Figuring Out What It's All About
Welcome to the world of Brian's brain. In this blog you will get an in depth look into my thoughts, my feelings, my emotions, my problems, my emotions and the rest of my life. You don't have to read on, but are more than welcome to. Enjoy
Monday, March 21, 2011
Saturday, October 16, 2010
"Somewhere Only We Know"
Well, I haven’t written on here in a while. I guess usually I use it as an outlet to let out my frustration and anger, but I really don’t want it to be about that. Sometimes while down here (Florida) and having so few people that you can truly count on, this just became a good outlet for letting me speak freely. However, this time is going to be a little bit of everything. I’m going to vent, voice some concerns, releases some frustrations/anger and talk all about God’s amazing grace in the same entry.
Let me fill you all in on where the “Life of Brian” currently rests. My internship, which I’ve both loved and hated throughout, comes to an end of January 7th, and man is it coming quickly. It seriously feels like just yesterday when it was supposed to come to an end in May, and I signed on to stay ‘til January feeling like I had all the time in the world to get my life in order. Well since then, almost 5 months has gone by and I’m as lost and uncertain about the next stage as I was then. Fear is the word that comes to mind, however, I’d be much more fearful if I didn’t know I had anamazing God guiding and watching my back. I believe it is very possible to have an overwhelming sense of fear and relief all at the same time, because that’s what I’ve been feeling for so long. I’ve been thinking and praying (yet, not nearly enough on the praying part) about what I want and should be doing come January, and of course there is no clear cut answer set out before me. God has opened a few doors. Some of them are things I don’t necessarily want to be doing, but if it has become a path it was on purpose and maybe something will come out of it. There has been one door opened, which is something I would absolutely love doing, but I know it’s not something I can put all my hope into, I know I have to be practical here. Then I struggle daily with the decision to stay down here or come back home to Michigan. Key word being ‘home,’ which will always beMichigan. I desperately want to be around my family and some friends, but are there opportunities up there for me?

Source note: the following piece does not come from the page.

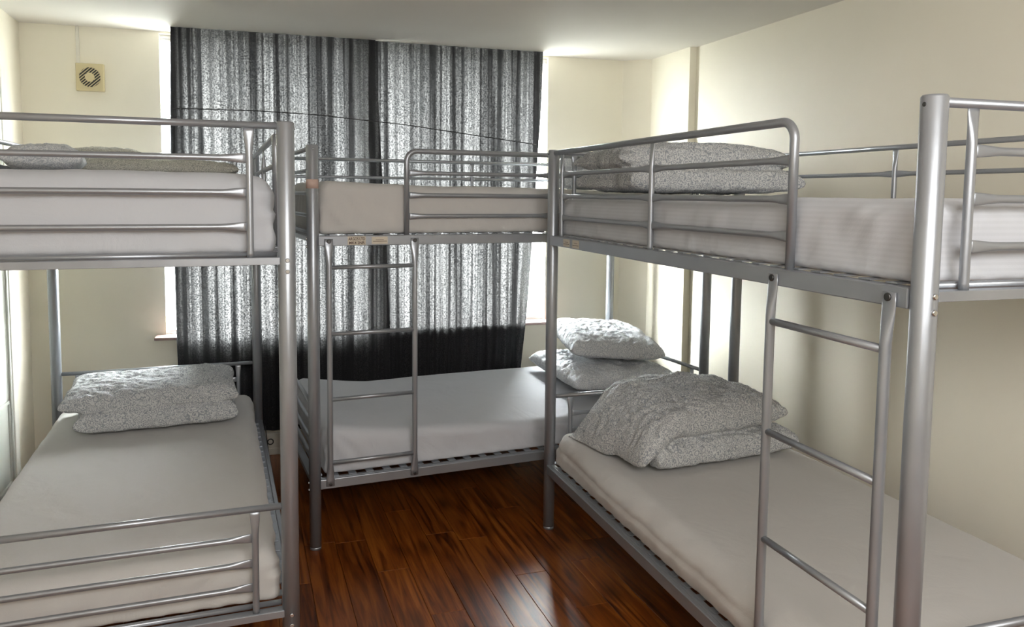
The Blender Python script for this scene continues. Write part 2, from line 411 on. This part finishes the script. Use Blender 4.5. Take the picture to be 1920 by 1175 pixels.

On top of the job, I was forced out of the townhome that my buddy and I were renting. It’s kind of a tricky situation. Some friends cut us a deal, then one of them got sick so they were gonna move back to Canada and needed to sell the home we were in for money to do so. So they did that and we received a call to be out in 30 days, and now they aren’t moving back to Canada. It’s cool whatever. We were very thankful for how long we got to live there, because it was a luxury we did nothing to deserve. However, in the 30 days I’ve had to move out, I had my sister and brother in law here for 5 days, then my best friend for the next 9. Then I went home for 4 days and am finishing off the 30 days by going on my first Disney Cruise for 3 days. Needless to say, I wasn’t able to look much and put much trust in my roommate to find us some nice accommodations. We put in an application to a place yesterday and should hopefully know by Monday. Praying that things go well there and I can at least get all my junk (which is a ton) thrown into the place before I leave for the cruise.
One of the bright spots in my life down here right now is that a brand new church just started in the Winter Garden area. The cool thing is that it’s a satellite location from a giant church up in Michigan. Kensington Church planted its first national campus here in Florida and started on September 26th. The church is amazing and has a young crowd with a young pastor that has an outlook of getting people to church who “don’t like church.” It’s an incredible concept and has been a great example of showing love to everyone, which I think is the perfect kind of church for the melting pot area known as Orlando. It has really opened up my eyes and heart to help me react to how I’m living my life. It’s been pulling a piece of my heart to get involved in ministry, so we’ll see what happens. I’ll keep ya posted!
Then there is that haunting topic of the girl in my life. I have so many thoughts on what I want, what I’m looking for, what would be best for me, what I have to offer and what God wants of me. I’m going to touch on that in a later post. Nice little cliffhanger for you. Until then, try something new. Let someone discover the faith you have in them. See how that makes a shining difference in their life.
"May the love hidden deep inside your heart find the love waiting in your dreams. May the laugher that you find in your tomorrow wipe away the pain you find in your yesterdays."